Restringido
Soldados viejos
La palabra viejo no suena bien en nuestros oídos. Casi la hemos proscrito. Y sin embargo, cuando la unimos a la de soldado, al menos a mí, me gusta. Será porque traen recuerdos históricos como aquellos de los Tercios Viejos de los tiempos de Carlos I que combatieron en Lepanto o durante tantos años en Flandes en aquella época en que los españoles creíamos en las mismas cosas, empezando por la fe en nosotros mismos.
Cuando España era más ancha que la ancha Castilla, eso de ser soldado viejo sonaba a alabanza como hoy en día podría ser –por ejemplo– que te traten de veterano en EE UU o te llamen profesional por aquí.
El colectivo de retirados militares en la España actual está muy poco considerado. Lo noto día a día desde mi pertenencia a la Real Hermandad que agrupa a los militares –y a nuestros compañeros de la Guardia Civil que también lo son– que hemos dejado de empuñar las armas. Pero de siempre el arma más potente de un soldado no es la que sostiene su mano, sino la que reside en su mente y en su voluntad. Por eso –digan lo que digan– seguimos siendo militares los retirados.
Dar un fusil a un paisano no hace de él un militar; no tiene su mismo potencial. Un soldado solo se hace cuando cree –como dice la canción– que a su espada le asiste el derecho y la razón. En nuestro caso el derecho y la razón se llaman España.
En la Real Hermandad de Veteranos nos juntamos algunos soldados viejos para animarnos unos a otros mientras comprobamos que el ambiente en la calle es de total indiferencia hacia lo militar. También tratamos de ayudarnos –especialmente a las viudas que tanto han dado– y de difundir algo la cultura de Defensa, eso sí, con muy pocos fondos. De vez en cuando –para entretenernos– nos contamos historias de algunos momentos vividos con adrenalina o llenos de asombro.

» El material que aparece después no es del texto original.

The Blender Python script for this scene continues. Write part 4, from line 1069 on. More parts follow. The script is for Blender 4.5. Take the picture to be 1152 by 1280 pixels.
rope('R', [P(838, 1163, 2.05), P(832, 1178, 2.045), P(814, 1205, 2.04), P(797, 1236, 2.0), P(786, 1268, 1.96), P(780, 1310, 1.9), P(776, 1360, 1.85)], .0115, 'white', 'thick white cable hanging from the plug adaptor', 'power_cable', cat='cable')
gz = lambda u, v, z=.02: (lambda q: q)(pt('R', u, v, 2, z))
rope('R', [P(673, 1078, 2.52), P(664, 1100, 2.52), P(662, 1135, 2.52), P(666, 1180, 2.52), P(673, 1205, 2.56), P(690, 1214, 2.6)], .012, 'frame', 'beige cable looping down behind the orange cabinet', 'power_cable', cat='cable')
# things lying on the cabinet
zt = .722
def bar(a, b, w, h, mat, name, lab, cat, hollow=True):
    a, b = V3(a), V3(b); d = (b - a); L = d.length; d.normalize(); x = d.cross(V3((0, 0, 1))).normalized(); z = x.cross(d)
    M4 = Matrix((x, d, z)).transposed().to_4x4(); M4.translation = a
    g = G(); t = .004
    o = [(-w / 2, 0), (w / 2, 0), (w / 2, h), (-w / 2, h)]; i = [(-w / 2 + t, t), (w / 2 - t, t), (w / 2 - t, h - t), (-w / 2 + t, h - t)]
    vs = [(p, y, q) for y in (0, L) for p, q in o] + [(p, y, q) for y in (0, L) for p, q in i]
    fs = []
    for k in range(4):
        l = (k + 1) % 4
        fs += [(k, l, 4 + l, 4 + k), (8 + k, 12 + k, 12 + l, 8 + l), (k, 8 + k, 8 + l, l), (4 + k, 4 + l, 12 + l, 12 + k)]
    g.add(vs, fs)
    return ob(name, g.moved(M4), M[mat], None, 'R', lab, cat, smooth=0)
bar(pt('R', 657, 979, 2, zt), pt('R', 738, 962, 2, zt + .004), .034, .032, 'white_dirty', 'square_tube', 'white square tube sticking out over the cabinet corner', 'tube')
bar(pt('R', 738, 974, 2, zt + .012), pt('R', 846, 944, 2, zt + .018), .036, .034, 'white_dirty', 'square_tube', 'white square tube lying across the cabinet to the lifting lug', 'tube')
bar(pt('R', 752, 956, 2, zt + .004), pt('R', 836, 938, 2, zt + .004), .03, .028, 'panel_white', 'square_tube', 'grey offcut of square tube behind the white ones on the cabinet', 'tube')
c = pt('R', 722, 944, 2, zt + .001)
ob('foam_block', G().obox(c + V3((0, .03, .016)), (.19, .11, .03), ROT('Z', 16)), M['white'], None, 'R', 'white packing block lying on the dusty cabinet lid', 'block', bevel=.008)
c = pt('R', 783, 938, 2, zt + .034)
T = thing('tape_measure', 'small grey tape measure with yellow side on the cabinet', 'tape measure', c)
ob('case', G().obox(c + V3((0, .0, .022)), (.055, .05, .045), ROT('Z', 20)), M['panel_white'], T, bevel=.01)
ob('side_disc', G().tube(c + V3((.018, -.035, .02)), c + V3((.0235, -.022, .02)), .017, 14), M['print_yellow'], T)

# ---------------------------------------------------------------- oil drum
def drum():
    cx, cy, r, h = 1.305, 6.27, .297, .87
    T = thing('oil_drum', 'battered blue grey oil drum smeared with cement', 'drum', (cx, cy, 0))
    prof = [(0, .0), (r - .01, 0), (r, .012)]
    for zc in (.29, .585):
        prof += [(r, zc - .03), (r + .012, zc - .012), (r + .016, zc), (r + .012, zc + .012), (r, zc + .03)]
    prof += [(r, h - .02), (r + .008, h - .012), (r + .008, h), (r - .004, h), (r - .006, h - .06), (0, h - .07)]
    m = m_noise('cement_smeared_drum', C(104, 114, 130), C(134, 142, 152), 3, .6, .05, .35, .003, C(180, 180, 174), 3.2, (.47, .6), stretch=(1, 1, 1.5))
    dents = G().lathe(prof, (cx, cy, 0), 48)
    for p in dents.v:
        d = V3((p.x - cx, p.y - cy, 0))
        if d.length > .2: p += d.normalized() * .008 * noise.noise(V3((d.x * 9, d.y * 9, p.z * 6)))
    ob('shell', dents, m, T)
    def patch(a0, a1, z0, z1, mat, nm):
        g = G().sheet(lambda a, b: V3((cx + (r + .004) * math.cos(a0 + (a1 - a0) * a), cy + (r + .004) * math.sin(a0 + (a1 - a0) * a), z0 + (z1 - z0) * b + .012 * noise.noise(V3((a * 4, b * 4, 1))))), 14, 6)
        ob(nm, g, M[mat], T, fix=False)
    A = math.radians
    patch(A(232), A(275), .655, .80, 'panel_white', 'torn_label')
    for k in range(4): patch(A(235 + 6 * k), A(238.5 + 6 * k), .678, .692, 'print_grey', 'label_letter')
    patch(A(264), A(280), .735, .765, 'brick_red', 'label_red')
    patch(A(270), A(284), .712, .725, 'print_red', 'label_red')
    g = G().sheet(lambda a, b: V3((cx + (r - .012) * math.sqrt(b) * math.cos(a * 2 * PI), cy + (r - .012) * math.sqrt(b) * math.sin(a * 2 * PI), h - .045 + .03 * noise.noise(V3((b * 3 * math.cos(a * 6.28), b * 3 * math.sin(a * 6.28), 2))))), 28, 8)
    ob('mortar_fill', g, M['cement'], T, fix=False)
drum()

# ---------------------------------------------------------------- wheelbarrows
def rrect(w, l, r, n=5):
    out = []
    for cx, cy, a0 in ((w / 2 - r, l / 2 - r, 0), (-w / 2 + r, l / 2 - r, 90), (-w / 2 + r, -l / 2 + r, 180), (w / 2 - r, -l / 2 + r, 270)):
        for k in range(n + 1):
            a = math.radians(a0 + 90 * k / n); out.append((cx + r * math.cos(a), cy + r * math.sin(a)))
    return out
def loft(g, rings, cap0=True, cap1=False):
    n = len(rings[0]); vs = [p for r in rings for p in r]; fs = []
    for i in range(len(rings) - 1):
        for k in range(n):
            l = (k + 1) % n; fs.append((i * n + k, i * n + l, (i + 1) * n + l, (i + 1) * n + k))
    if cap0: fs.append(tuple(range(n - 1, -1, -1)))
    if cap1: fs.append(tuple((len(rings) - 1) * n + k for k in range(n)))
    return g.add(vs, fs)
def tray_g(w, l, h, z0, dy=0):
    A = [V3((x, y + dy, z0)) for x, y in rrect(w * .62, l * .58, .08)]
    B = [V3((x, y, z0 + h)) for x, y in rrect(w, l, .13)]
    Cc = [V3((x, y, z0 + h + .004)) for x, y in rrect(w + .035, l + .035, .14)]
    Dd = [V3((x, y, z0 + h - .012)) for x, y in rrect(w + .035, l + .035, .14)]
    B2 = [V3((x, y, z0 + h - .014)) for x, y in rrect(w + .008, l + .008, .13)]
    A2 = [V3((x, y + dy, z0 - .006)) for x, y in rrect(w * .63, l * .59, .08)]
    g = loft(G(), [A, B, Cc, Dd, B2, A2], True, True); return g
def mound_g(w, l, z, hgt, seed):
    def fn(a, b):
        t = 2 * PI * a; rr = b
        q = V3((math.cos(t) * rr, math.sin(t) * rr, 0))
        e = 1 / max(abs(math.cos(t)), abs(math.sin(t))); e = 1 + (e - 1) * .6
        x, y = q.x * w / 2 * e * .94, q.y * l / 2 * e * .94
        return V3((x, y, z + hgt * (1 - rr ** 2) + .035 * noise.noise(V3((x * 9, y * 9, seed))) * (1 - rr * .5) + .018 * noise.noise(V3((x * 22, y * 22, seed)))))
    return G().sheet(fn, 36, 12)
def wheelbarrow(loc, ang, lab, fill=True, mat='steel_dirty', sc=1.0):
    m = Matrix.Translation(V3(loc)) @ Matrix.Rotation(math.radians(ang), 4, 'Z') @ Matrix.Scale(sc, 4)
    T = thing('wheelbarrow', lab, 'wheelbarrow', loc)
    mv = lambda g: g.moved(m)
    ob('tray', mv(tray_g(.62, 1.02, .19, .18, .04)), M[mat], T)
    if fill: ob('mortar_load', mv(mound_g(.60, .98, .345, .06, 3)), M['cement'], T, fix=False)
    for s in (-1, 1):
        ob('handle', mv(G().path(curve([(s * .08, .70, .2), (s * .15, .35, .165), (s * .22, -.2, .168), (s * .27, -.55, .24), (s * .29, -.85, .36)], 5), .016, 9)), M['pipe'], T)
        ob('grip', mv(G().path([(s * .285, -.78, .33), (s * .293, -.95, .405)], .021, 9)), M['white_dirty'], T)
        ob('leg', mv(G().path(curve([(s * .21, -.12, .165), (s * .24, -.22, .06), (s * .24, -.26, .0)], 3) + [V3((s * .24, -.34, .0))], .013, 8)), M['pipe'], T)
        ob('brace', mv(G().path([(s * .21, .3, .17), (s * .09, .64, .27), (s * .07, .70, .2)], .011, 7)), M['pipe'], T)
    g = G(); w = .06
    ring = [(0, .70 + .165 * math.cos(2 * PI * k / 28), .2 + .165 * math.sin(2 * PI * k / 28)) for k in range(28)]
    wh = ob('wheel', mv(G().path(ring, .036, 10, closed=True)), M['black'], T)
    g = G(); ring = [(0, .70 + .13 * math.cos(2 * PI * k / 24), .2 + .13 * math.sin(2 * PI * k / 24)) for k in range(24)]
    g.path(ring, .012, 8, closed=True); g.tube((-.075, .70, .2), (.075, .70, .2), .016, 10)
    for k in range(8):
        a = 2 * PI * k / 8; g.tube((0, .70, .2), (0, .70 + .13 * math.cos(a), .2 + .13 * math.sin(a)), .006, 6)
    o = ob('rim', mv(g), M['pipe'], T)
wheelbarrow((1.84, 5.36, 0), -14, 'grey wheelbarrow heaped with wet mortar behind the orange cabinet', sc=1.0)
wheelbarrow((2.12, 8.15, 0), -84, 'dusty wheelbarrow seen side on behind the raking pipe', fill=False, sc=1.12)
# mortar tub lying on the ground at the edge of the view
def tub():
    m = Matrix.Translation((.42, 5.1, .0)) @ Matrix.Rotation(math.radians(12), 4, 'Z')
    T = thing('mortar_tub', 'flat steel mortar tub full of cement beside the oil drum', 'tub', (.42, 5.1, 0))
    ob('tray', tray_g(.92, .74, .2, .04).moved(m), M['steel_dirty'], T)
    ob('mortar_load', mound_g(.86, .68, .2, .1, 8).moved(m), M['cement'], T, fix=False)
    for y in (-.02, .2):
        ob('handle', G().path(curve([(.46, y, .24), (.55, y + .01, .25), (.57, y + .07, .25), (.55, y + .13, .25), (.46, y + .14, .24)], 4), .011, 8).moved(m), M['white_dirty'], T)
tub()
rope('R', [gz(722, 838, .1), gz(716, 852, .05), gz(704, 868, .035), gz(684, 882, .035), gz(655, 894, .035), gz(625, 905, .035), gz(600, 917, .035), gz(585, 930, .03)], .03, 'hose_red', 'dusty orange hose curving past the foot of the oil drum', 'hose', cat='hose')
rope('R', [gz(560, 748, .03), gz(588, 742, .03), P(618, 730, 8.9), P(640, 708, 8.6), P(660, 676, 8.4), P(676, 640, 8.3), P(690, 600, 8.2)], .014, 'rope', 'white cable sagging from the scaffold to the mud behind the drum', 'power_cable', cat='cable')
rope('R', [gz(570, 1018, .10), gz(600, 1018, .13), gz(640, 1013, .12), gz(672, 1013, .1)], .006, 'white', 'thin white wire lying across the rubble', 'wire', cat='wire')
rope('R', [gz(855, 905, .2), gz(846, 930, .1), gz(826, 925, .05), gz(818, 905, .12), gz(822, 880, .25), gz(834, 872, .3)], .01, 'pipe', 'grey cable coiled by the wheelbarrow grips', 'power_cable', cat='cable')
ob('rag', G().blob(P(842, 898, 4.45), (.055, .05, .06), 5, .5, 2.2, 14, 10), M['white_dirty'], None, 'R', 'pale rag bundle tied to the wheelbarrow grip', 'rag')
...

Otros colectivos de retirados tienen derecho a sentirse orgullosos de su profesión u oficio, de lo que han hecho en la vida. Pero lo que les diferencia de los militares es que ellos no han estado centrados en la defensa a ultranza de toda la comunidad tratando de dotarla de la seguridad que cualquier nación necesita para sobrevivir. Por eso creo que aquellos que fueron servidos deberían reconocer a los que sacrificaron muchas cosas –entre ellas parte de sus libertades cívicas– para mantener la unidad y prosperidad de los españoles. En eso nos diferenciamos de otros retirados y por eso nos decimos los viejos soldados unos a otros que un poco de agradecimiento no vendría mal; que no solo nos calentaría un poco el corazón sino que incluso podría ser útil a la sociedad, pues los valores que defendimos –y defendemos– son los que nos pueden ayudar a mejorar el futuro común.
Cuando un militar se retira en España deja de ser reconocido administrativamente como tal a casi todos los efectos. Le paga su pensión de clases pasivas el Ministerio de Hacienda como a cualquier otro trabajador, y aunque existe teóricamente un régimen especial de Seguridad Social para los militares gestionado por un Instituto o mutua denominado Isfas –financiado con las cuotas deducidas de los sueldos en activo y donde el Estado asume las aportaciones del patrón– sus prestaciones son cada día más escasas. Pero no me quejo básicamente del dinero o de esas pocas prestaciones recibidas. Los militares y nuestras familias hemos aprendido a sobrevivir a lo largo de nuestra carrera cambiando frecuentemente –en mi caso 22 veces– de destino y domicilio con un sueldo apretado. Lo que pido es simplemente un reconocimiento social de que lo que hemos defendido ha merecido la pena. Que no nos hemos esforzado en balde.
No creo que la nación sea actualmente un concepto discutido y discutible –como al parecer fue revelado mientras contaba nubes a un inefable presidente– sino más bien el agente básico en esta época de globalización. A diario nos está siendo recordado que la geopolítica es una realidad tan antigua como la de los militares. Las organizaciones internacionales a las que pertenecemos no son tan fuertes y legítimas que nos permitan evitar tomar decisiones como Nación en unos tiempos donde EE UU está en retirada militar, la UE agitada por egoísmos y falta de liderazgo y los gobiernos democráticos temerosos de unas opiniones públicas con poca –o quizás saturadas de– información que otros manejan. Hasta las organizaciones terroristas más peligrosas tratan de estructurarse en estados alrededor de ideologías más o menos delirantes.
Pues bien, si la nación vuelve a ser el agente básico en la acción internacional, sus militares son sus servidores imprescindibles, y mientras los viejos soldados conserven sus armas más potentes –su corazón y su cabeza– intactas, también pueden ser útiles. Al menos para no volver a cometer los mismos errores colectivos cuyas consecuencias ellos han sufrido.
Podría ser algo mejor esto de ser soldado viejo en España. Mejor para todos.